§ **GOAL**
Output all the entries word for word. Omit the pictures.

§ **RECORDED INFORMATION**
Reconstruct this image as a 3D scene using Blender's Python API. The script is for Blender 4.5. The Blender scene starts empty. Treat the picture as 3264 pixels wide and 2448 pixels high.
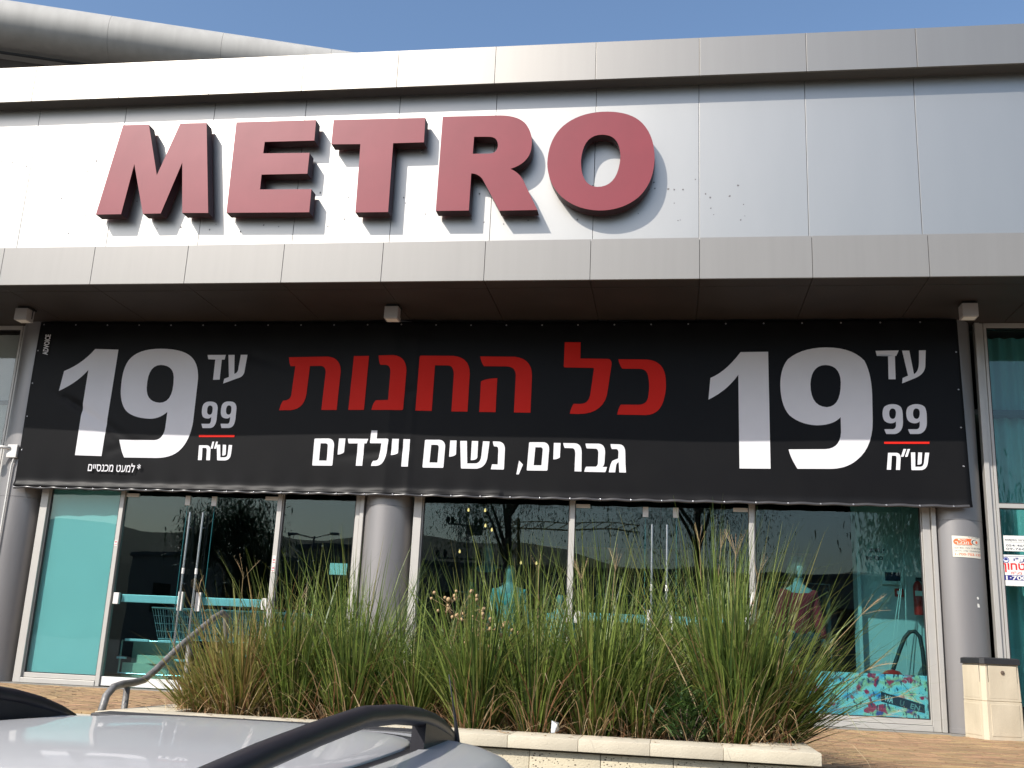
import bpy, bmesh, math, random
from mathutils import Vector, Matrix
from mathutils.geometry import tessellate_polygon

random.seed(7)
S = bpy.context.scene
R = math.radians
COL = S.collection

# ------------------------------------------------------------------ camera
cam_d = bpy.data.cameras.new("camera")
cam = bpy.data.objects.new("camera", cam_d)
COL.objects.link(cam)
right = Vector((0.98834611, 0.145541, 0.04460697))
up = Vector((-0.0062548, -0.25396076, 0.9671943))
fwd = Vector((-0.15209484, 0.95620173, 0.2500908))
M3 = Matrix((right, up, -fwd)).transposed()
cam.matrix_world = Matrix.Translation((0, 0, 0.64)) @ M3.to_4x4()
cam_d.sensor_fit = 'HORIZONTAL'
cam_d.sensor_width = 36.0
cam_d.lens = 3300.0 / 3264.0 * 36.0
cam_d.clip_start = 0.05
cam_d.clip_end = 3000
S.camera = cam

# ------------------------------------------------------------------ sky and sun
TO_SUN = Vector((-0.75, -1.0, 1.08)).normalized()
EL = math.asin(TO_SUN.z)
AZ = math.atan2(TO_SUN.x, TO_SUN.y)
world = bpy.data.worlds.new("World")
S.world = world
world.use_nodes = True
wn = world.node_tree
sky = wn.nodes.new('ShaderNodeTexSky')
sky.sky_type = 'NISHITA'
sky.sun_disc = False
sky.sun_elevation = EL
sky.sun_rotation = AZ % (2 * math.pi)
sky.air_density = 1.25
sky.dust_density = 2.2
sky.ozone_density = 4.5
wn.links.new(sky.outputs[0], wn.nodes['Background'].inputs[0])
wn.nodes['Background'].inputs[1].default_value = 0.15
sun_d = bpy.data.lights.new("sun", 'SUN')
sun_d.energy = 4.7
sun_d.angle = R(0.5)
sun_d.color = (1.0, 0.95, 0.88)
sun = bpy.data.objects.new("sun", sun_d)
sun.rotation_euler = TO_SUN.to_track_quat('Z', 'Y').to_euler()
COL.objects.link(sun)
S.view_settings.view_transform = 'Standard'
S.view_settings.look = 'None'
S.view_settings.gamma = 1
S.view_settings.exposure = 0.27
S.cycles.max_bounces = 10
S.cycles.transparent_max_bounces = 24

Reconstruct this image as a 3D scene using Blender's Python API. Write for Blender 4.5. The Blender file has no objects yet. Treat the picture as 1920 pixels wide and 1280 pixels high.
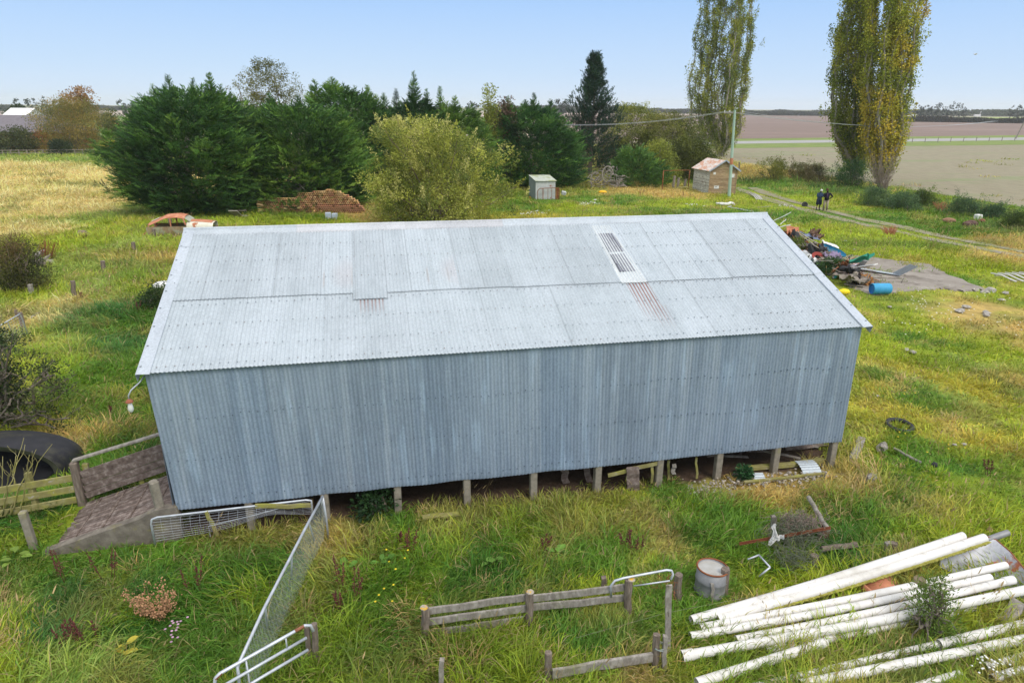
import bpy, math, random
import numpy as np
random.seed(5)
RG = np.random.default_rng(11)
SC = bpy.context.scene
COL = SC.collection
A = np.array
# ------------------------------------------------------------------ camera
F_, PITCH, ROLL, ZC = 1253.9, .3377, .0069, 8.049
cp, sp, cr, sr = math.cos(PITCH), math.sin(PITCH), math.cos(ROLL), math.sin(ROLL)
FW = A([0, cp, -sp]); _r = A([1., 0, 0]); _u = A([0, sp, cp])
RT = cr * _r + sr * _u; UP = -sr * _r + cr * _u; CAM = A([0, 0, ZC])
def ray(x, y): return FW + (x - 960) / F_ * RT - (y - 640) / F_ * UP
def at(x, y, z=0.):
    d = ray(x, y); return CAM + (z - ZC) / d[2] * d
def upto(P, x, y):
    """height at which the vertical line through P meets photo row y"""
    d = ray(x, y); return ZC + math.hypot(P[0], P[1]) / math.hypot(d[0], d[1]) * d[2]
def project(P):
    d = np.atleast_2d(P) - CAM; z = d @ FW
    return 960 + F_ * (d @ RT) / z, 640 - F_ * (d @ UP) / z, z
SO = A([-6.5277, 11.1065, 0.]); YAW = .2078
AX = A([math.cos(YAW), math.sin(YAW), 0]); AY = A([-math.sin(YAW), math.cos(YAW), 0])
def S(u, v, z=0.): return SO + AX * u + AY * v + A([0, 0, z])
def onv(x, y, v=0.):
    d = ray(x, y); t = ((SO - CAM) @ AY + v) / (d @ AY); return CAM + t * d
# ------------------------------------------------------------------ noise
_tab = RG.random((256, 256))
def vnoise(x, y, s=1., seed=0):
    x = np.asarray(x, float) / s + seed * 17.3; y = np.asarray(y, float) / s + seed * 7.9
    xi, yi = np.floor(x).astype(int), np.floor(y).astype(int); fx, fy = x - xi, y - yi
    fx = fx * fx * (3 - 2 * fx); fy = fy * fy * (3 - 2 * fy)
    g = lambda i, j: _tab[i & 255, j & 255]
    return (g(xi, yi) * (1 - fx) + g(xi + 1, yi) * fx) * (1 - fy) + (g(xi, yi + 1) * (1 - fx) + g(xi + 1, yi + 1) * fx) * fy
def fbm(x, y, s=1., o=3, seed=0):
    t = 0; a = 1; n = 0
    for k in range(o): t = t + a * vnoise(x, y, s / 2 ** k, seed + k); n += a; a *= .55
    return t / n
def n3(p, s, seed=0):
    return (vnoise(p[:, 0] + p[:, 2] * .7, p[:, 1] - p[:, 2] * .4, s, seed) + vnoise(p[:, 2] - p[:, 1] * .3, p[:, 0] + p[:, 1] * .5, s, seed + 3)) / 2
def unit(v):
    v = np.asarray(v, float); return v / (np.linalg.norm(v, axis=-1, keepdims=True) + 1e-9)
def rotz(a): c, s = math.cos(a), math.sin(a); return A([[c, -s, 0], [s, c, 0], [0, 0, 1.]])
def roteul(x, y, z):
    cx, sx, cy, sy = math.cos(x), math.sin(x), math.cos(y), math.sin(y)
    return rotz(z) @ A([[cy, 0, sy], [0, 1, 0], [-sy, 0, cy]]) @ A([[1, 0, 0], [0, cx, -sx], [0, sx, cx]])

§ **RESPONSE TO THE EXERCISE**
Reconstruct this image as a 3D scene using Blender's Python API. The script is for Blender 4.5. The Blender scene starts empty. Treat the picture as 3264 pixels wide and 2448 pixels high.
import bpy, bmesh, math, random
from mathutils import Vector, Matrix
from mathutils.geometry import tessellate_polygon

random.seed(7)
S = bpy.context.scene
R = math.radians
COL = S.collection

# ------------------------------------------------------------------ camera
cam_d = bpy.data.cameras.new("camera")
cam = bpy.data.objects.new("camera", cam_d)
COL.objects.link(cam)
right = Vector((0.98834611, 0.145541, 0.04460697))
up = Vector((-0.0062548, -0.25396076, 0.9671943))
fwd = Vector((-0.15209484, 0.95620173, 0.2500908))
M3 = Matrix((right, up, -fwd)).transposed()
cam.matrix_world = Matrix.Translation((0, 0, 0.64)) @ M3.to_4x4()
cam_d.sensor_fit = 'HORIZONTAL'
cam_d.sensor_width = 36.0
cam_d.lens = 3300.0 / 3264.0 * 36.0
cam_d.clip_start = 0.05
cam_d.clip_end = 3000
S.camera = cam

# ------------------------------------------------------------------ sky and sun
TO_SUN = Vector((-0.75, -1.0, 1.08)).normalized()
EL = math.asin(TO_SUN.z)
AZ = math.atan2(TO_SUN.x, TO_SUN.y)
world = bpy.data.worlds.new("World")
S.world = world
world.use_nodes = True
wn = world.node_tree
sky = wn.nodes.new('ShaderNodeTexSky')
sky.sky_type = 'NISHITA'
sky.sun_disc = False
sky.sun_elevation = EL
sky.sun_rotation = AZ % (2 * math.pi)
sky.air_density = 1.25
sky.dust_density = 2.2
sky.ozone_density = 4.5
wn.links.new(sky.outputs[0], wn.nodes['Background'].inputs[0])
wn.nodes['Background'].inputs[1].default_value = 0.15
sun_d = bpy.data.lights.new("sun", 'SUN')
sun_d.energy = 4.7
sun_d.angle = R(0.5)
sun_d.color = (1.0, 0.95, 0.88)
sun = bpy.data.objects.new("sun", sun_d)
sun.rotation_euler = TO_SUN.to_track_quat('Z', 'Y').to_euler()
COL.objects.link(sun)
S.view_settings.view_transform = 'Standard'
S.view_settings.look = 'None'
S.view_settings.gamma = 1
S.view_settings.exposure = 0.27
S.cycles.max_bounces = 10
S.cycles.transparent_max_bounces = 24

Reconstruct this image as a 3D scene using Blender's Python API. Write for Blender 4.5. The Blender file has no objects yet. Treat the picture as 1920 pixels wide and 1280 pixels high.
import bpy, math, random
import numpy as np
random.seed(5)
RG = np.random.default_rng(11)
SC = bpy.context.scene
COL = SC.collection
A = np.array
# ------------------------------------------------------------------ camera
F_, PITCH, ROLL, ZC = 1253.9, .3377, .0069, 8.049
cp, sp, cr, sr = math.cos(PITCH), math.sin(PITCH), math.cos(ROLL), math.sin(ROLL)
FW = A([0, cp, -sp]); _r = A([1., 0, 0]); _u = A([0, sp, cp])
RT = cr * _r + sr * _u; UP = -sr * _r + cr * _u; CAM = A([0, 0, ZC])
def ray(x, y): return FW + (x - 960) / F_ * RT - (y - 640) / F_ * UP
def at(x, y, z=0.):
    d = ray(x, y); return CAM + (z - ZC) / d[2] * d
def upto(P, x, y):
    """height at which the vertical line through P meets photo row y"""
    d = ray(x, y); return ZC + math.hypot(P[0], P[1]) / math.hypot(d[0], d[1]) * d[2]
def project(P):
    d = np.atleast_2d(P) - CAM; z = d @ FW
    return 960 + F_ * (d @ RT) / z, 640 - F_ * (d @ UP) / z, z
SO = A([-6.5277, 11.1065, 0.]); YAW = .2078
AX = A([math.cos(YAW), math.sin(YAW), 0]); AY = A([-math.sin(YAW), math.cos(YAW), 0])
def S(u, v, z=0.): return SO + AX * u + AY * v + A([0, 0, z])
def onv(x, y, v=0.):
    d = ray(x, y); t = ((SO - CAM) @ AY + v) / (d @ AY); return CAM + t * d
# ------------------------------------------------------------------ noise
_tab = RG.random((256, 256))
def vnoise(x, y, s=1., seed=0):
    x = np.asarray(x, float) / s + seed * 17.3; y = np.asarray(y, float) / s + seed * 7.9
    xi, yi = np.floor(x).astype(int), np.floor(y).astype(int); fx, fy = x - xi, y - yi
    fx = fx * fx * (3 - 2 * fx); fy = fy * fy * (3 - 2 * fy)
    g = lambda i, j: _tab[i & 255, j & 255]
    return (g(xi, yi) * (1 - fx) + g(xi + 1, yi) * fx) * (1 - fy) + (g(xi, yi + 1) * (1 - fx) + g(xi + 1, yi + 1) * fx) * fy
def fbm(x, y, s=1., o=3, seed=0):
    t = 0; a = 1; n = 0
    for k in range(o): t = t + a * vnoise(x, y, s / 2 ** k, seed + k); n += a; a *= .55
    return t / n
def n3(p, s, seed=0):
    return (vnoise(p[:, 0] + p[:, 2] * .7, p[:, 1] - p[:, 2] * .4, s, seed) + vnoise(p[:, 2] - p[:, 1] * .3, p[:, 0] + p[:, 1] * .5, s, seed + 3)) / 2
def unit(v):
    v = np.asarray(v, float); return v / (np.linalg.norm(v, axis=-1, keepdims=True) + 1e-9)
def rotz(a): c, s = math.cos(a), math.sin(a); return A([[c, -s, 0], [s, c, 0], [0, 0, 1.]])
def roteul(x, y, z):
    cx, sx, cy, sy = math.cos(x), math.sin(x), math.cos(y), math.sin(y)
    return rotz(z) @ A([[cy, 0, sy], [0, 1, 0], [-sy, 0, cy]]) @ A([[1, 0, 0], [0, cx, -sx], [0, sx, cx]])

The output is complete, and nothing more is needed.